===== Dataset content =====
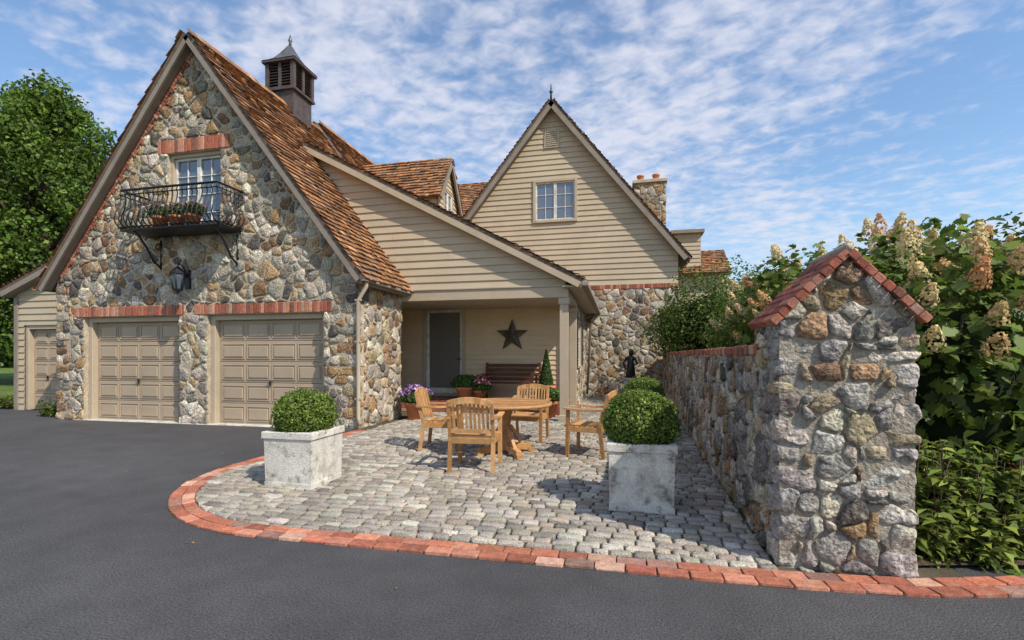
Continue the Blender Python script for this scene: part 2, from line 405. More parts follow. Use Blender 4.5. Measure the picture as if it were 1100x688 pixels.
# ---------------------------------------------------------------- ground
def sheet(name,pts,z,mat):
    mb=MB(); mb.add([(x,y,z) for x,y in pts],[tuple(range(len(pts)))]); return mb.obj(name,mat)
sheet('grass_ground',[(-500,-500),(500,-500),(500,500),(-500,500)],-.012,mGrass)
sheet('asphalt_driveway',[(-32,-16),(16,-16),(16,3.2),(2.5,3.6),(2.5,13),(-15.8,13),(-17,10.2),(-32,9.2)],0,mAsph)
path=[]
for x,y in [(4.2,4.15),(3.3,3.8),(2.5,3.5),(1.85,3.34),(1.1,3.28)]: path.append((x,y))
x=.8
while x>-2.8: path.append((x,3.27)); x-=.3
for i in range(0,25):
    a=math.radians(-90-90*i/24); path.append((-2.9+2.05*math.cos(a),5.32+2.05*math.sin(a)))
y=5.6
while y<8.3: path.append((-4.95,y)); y+=.3
path.append((-4.95,8.34))
seg=[0]
for i in range(1,len(path)): seg.append(seg[-1]+math.hypot(path[i][0]-path[i-1][0],path[i][1]-path[i-1][1]))
def PT(s):
    s=max(0,min(s,seg[-1]-1e-4))
    for i in range(1,len(seg)):
        if s<=seg[i]:
            t=(s-seg[i-1])/(seg[i]-seg[i-1]);p=path[i-1];q=path[i]
            d=(q[0]-p[0],q[1]-p[1]);l=math.hypot(*d);return (p[0]+t*d[0],p[1]+t*d[1]),(d[1]/l,-d[0]/l)
mb=MB()
fz=frame((0,0,.004),(1,0,0),(0,1,0),(0,0,1))
for row,(o0,o1,st,bl) in enumerate([(0,.108,0,.205),(.114,.222,.1,.203)]):
    s=st
    while s<seg[-1]-.05:
        p,n=PT(s);q,m=PT(s+bl-.008)
        e=U(-.005,.005)
        P=[(p[0]+n[0]*(o0+e),p[1]+n[1]*(o0+e)),(q[0]+m[0]*(o0+e),q[1]+m[1]*(o0+e)),(q[0]+m[0]*(o1+e),q[1]+m[1]*(o1+e)),(p[0]+n[0]*(o1+e),p[1]+n[1]*(o1+e))]
        c=pick([((.41,.145,.085),4),((.48,.205,.13),3.5),((.32,.11,.07),2),((.52,.30,.215),1.8),((.27,.15,.115),1.3)])
        pebble(mb,fz,P[::-1] if area(P)<0 else P,U(.013,.018),c,jit=.006,tilt=.02,rings=((1,0),(.99,.8),(.95,1)),cz=1.0,cut=(.06,.94),sm=False)
        s+=bl
mb.obj('brick_edging',mBrick)
pav=[(1.3,17),(-1.2,17),(-1.2,12.5),(-6.5,12.5),(-6.5,10.2),(-4.95,10.2)]
base=[(PT(s)[0]) for s in np.linspace(1.2,seg[-1],80)]
sheet('patio_bed',[(2.2,3.6),(1.45,17)]+pav[1:]+base[::-1],.004,mJoint)
mb=MB()
SP=[((.37,.335,.28),5),((.42,.385,.325),4.5),((.31,.28,.235),4),((.37,.31,.245),3),((.47,.435,.37),2),((.24,.215,.185),2)]
y=3.50
while y<16.9:
    h=U(.10,.125) ; x=-5-U(0,.2)
    while x<1.6:
        w=U(.11,.225)
        P=[(x,y+U(0,.01)),(x+w-.014,y+U(0,.01)),(x+w-.014,y+h-.014+U(-.007,.003)),(x,y+h-.014+U(-.007,.003))]
        x+=w
        cx=x-w/2;cy=y+h/2
        if cy>10.2 and cx<-4.9: continue
        if cy>11.3 and cx<-1.2: continue
        wy=.03*math.sin(cx*1.3+cy*.7)
        P=[(a,b+wy) for a,b in P]; cy+=wy
        P=clip(P,-1,0,4.71)
        if len(P)>2: P=clip(P,0,-1,-3.50)
        if len(P)>2: P=clip(P,1,.0,1.04+max(0,(cy-4)*.035))
        if len(P)>2 and cx<-2.9 and cy<5.32:
            dx,dy=cx+2.9,cy-5.32;l=math.hypot(dx,dy)
            if l>2.0: continue
            if l>1.5: P=clip(P,dx/l,dy/l,(dx*-2.9+dy*5.32)/l+1.82)
        if len(P)>2:
            wave=.014*noise.noise(Vector((cx*.9,cy*.9,0)))
            f2=frame((0,0,.006+wave+U(-.004,.004)),(1,0,0),(0,1,0),(0,0,1))
            k=1+.3*noise.noise(Vector((cx*.5,cy*.5,3)))
            c=tuple(v_*k for v_ in pick(SP))
            pebble(mb,f2,P,U(.014,.026),c,jit=.034,tilt=.07,rings=((1,0),(.96,.7),(.83,1)),cz=1.03,cut=(.1,.5,.9))
    y+=h
mb.obj('cobblestone_patio',mSett)

# ---------------------------------------------------------------- house
house=empty('stone_house')
fF=frame((0,8.4,0),(1,0,0),(0,0,1),(0,-1,0))
XL,XR,XC,ZE,ZA=-12.5,-4.97,-8.70,3.15,8.03
gar=[(XL,0),(XR,0),(XR,ZE),(XC,ZA),(XL,ZE)]
D1=(-11.72,-9.12,-.1,2.3);D2=(-8.42,-5.66,-.1,2.3)
B1=(-12.0,-9.0,2.3,2.53);B2=(-8.72,-5.5,2.3,2.53)
W1=(-9.42,-8.08,4.05,5.75);BW=(-9.66,-7.84,5.75,6.06)
mb=MB(); flat(mb,fF,gar,[D1,D2,W1],w=.015)
for h in (D1,D2,W1):
    x0,x1,z0,z1=h; z0=max(z0,0)
    for a,b in (((x0,z0),(x0,z1)),((x1,z0),(x1,z1)),((x0,z1),(x1,z1))):
        mb.add([fF(a[0],a[1],0.015),fF(b[0],b[1],0.015),fF(b[0],b[1],-.35),fF(a[0],a[1],-.35)],[(0,1,2,3)])
mb.add([(XR+.012,8.42,0),(XR+.012,10.3,0),(XR+.012,10.3,ZE),(XR+.012,8.42,ZE)],[(0,1,2,3)])
mb.add([(XL,8.4,0),(XL,22,0),(XL,22,ZE),(XL,8.4,ZE)],[(0,1,2,3)])
mb.add([(XR,10.3,0),(-6.5,10.3,0),(-6.5,10.3,ZE),(XR,10.3,ZE)],[(0,1,2,3)])
mb.obj('garage_walls',mMortar,house)
mb=MB()
gs=[(XL-.02,0),(XR+.02,0),(XR+.02,ZE-.15),(XC,ZA-.2),(XL-.02,ZE-.15)]
quo=[]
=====
Objective >> Each line of the data should be quoted exactly, with pictures left out.

Solution to this problem >>
Continue the Blender Python script for this scene: part 2, from line 405. More parts follow. Use Blender 4.5. Measure the picture as if it were 1100x688 pixels.
# ---------------------------------------------------------------- ground
def sheet(name,pts,z,mat):
    mb=MB(); mb.add([(x,y,z) for x,y in pts],[tuple(range(len(pts)))]); return mb.obj(name,mat)
sheet('grass_ground',[(-500,-500),(500,-500),(500,500),(-500,500)],-.012,mGrass)
sheet('asphalt_driveway',[(-32,-16),(16,-16),(16,3.2),(2.5,3.6),(2.5,13),(-15.8,13),(-17,10.2),(-32,9.2)],0,mAsph)
path=[]
for x,y in [(4.2,4.15),(3.3,3.8),(2.5,3.5),(1.85,3.34),(1.1,3.28)]: path.append((x,y))
x=.8
while x>-2.8: path.append((x,3.27)); x-=.3
for i in range(0,25):
    a=math.radians(-90-90*i/24); path.append((-2.9+2.05*math.cos(a),5.32+2.05*math.sin(a)))
y=5.6
while y<8.3: path.append((-4.95,y)); y+=.3
path.append((-4.95,8.34))
seg=[0]
for i in range(1,len(path)): seg.append(seg[-1]+math.hypot(path[i][0]-path[i-1][0],path[i][1]-path[i-1][1]))
def PT(s):
    s=max(0,min(s,seg[-1]-1e-4))
    for i in range(1,len(seg)):
        if s<=seg[i]:
            t=(s-seg[i-1])/(seg[i]-seg[i-1]);p=path[i-1];q=path[i]
            d=(q[0]-p[0],q[1]-p[1]);l=math.hypot(*d);return (p[0]+t*d[0],p[1]+t*d[1]),(d[1]/l,-d[0]/l)
mb=MB()
fz=frame((0,0,.004),(1,0,0),(0,1,0),(0,0,1))
for row,(o0,o1,st,bl) in enumerate([(0,.108,0,.205),(.114,.222,.1,.203)]):
    s=st
    while s<seg[-1]-.05:
        p,n=PT(s);q,m=PT(s+bl-.008)
        e=U(-.005,.005)
        P=[(p[0]+n[0]*(o0+e),p[1]+n[1]*(o0+e)),(q[0]+m[0]*(o0+e),q[1]+m[1]*(o0+e)),(q[0]+m[0]*(o1+e),q[1]+m[1]*(o1+e)),(p[0]+n[0]*(o1+e),p[1]+n[1]*(o1+e))]
        c=pick([((.41,.145,.085),4),((.48,.205,.13),3.5),((.32,.11,.07),2),((.52,.30,.215),1.8),((.27,.15,.115),1.3)])
        pebble(mb,fz,P[::-1] if area(P)<0 else P,U(.013,.018),c,jit=.006,tilt=.02,rings=((1,0),(.99,.8),(.95,1)),cz=1.0,cut=(.06,.94),sm=False)
        s+=bl
mb.obj('brick_edging',mBrick)
pav=[(1.3,17),(-1.2,17),(-1.2,12.5),(-6.5,12.5),(-6.5,10.2),(-4.95,10.2)]
base=[(PT(s)[0]) for s in np.linspace(1.2,seg[-1],80)]
sheet('patio_bed',[(2.2,3.6),(1.45,17)]+pav[1:]+base[::-1],.004,mJoint)
mb=MB()
SP=[((.37,.335,.28),5),((.42,.385,.325),4.5),((.31,.28,.235),4),((.37,.31,.245),3),((.47,.435,.37),2),((.24,.215,.185),2)]
y=3.50
while y<16.9:
    h=U(.10,.125) ; x=-5-U(0,.2)
    while x<1.6:
        w=U(.11,.225)
        P=[(x,y+U(0,.01)),(x+w-.014,y+U(0,.01)),(x+w-.014,y+h-.014+U(-.007,.003)),(x,y+h-.014+U(-.007,.003))]
        x+=w
        cx=x-w/2;cy=y+h/2
        if cy>10.2 and cx<-4.9: continue
        if cy>11.3 and cx<-1.2: continue
        wy=.03*math.sin(cx*1.3+cy*.7)
        P=[(a,b+wy) for a,b in P]; cy+=wy
        P=clip(P,-1,0,4.71)
        if len(P)>2: P=clip(P,0,-1,-3.50)
        if len(P)>2: P=clip(P,1,.0,1.04+max(0,(cy-4)*.035))
        if len(P)>2 and cx<-2.9 and cy<5.32:
            dx,dy=cx+2.9,cy-5.32;l=math.hypot(dx,dy)
            if l>2.0: continue
            if l>1.5: P=clip(P,dx/l,dy/l,(dx*-2.9+dy*5.32)/l+1.82)
        if len(P)>2:
            wave=.014*noise.noise(Vector((cx*.9,cy*.9,0)))
            f2=frame((0,0,.006+wave+U(-.004,.004)),(1,0,0),(0,1,0),(0,0,1))
            k=1+.3*noise.noise(Vector((cx*.5,cy*.5,3)))
            c=tuple(v_*k for v_ in pick(SP))
            pebble(mb,f2,P,U(.014,.026),c,jit=.034,tilt=.07,rings=((1,0),(.96,.7),(.83,1)),cz=1.03,cut=(.1,.5,.9))
    y+=h
mb.obj('cobblestone_patio',mSett)

# ---------------------------------------------------------------- house
house=empty('stone_house')
fF=frame((0,8.4,0),(1,0,0),(0,0,1),(0,-1,0))
XL,XR,XC,ZE,ZA=-12.5,-4.97,-8.70,3.15,8.03
gar=[(XL,0),(XR,0),(XR,ZE),(XC,ZA),(XL,ZE)]
D1=(-11.72,-9.12,-.1,2.3);D2=(-8.42,-5.66,-.1,2.3)
B1=(-12.0,-9.0,2.3,2.53);B2=(-8.72,-5.5,2.3,2.53)
W1=(-9.42,-8.08,4.05,5.75);BW=(-9.66,-7.84,5.75,6.06)
mb=MB(); flat(mb,fF,gar,[D1,D2,W1],w=.015)
for h in (D1,D2,W1):
    x0,x1,z0,z1=h; z0=max(z0,0)
    for a,b in (((x0,z0),(x0,z1)),((x1,z0),(x1,z1)),((x0,z1),(x1,z1))):
        mb.add([fF(a[0],a[1],0.015),fF(b[0],b[1],0.015),fF(b[0],b[1],-.35),fF(a[0],a[1],-.35)],[(0,1,2,3)])
mb.add([(XR+.012,8.42,0),(XR+.012,10.3,0),(XR+.012,10.3,ZE),(XR+.012,8.42,ZE)],[(0,1,2,3)])
mb.add([(XL,8.4,0),(XL,22,0),(XL,22,ZE),(XL,8.4,ZE)],[(0,1,2,3)])
mb.add([(XR,10.3,0),(-6.5,10.3,0),(-6.5,10.3,ZE),(XR,10.3,ZE)],[(0,1,2,3)])
mb.obj('garage_walls',mMortar,house)
mb=MB()
gs=[(XL-.02,0),(XR+.02,0),(XR+.02,ZE-.15),(XC,ZA-.2),(XL-.02,ZE-.15)]
quo=[]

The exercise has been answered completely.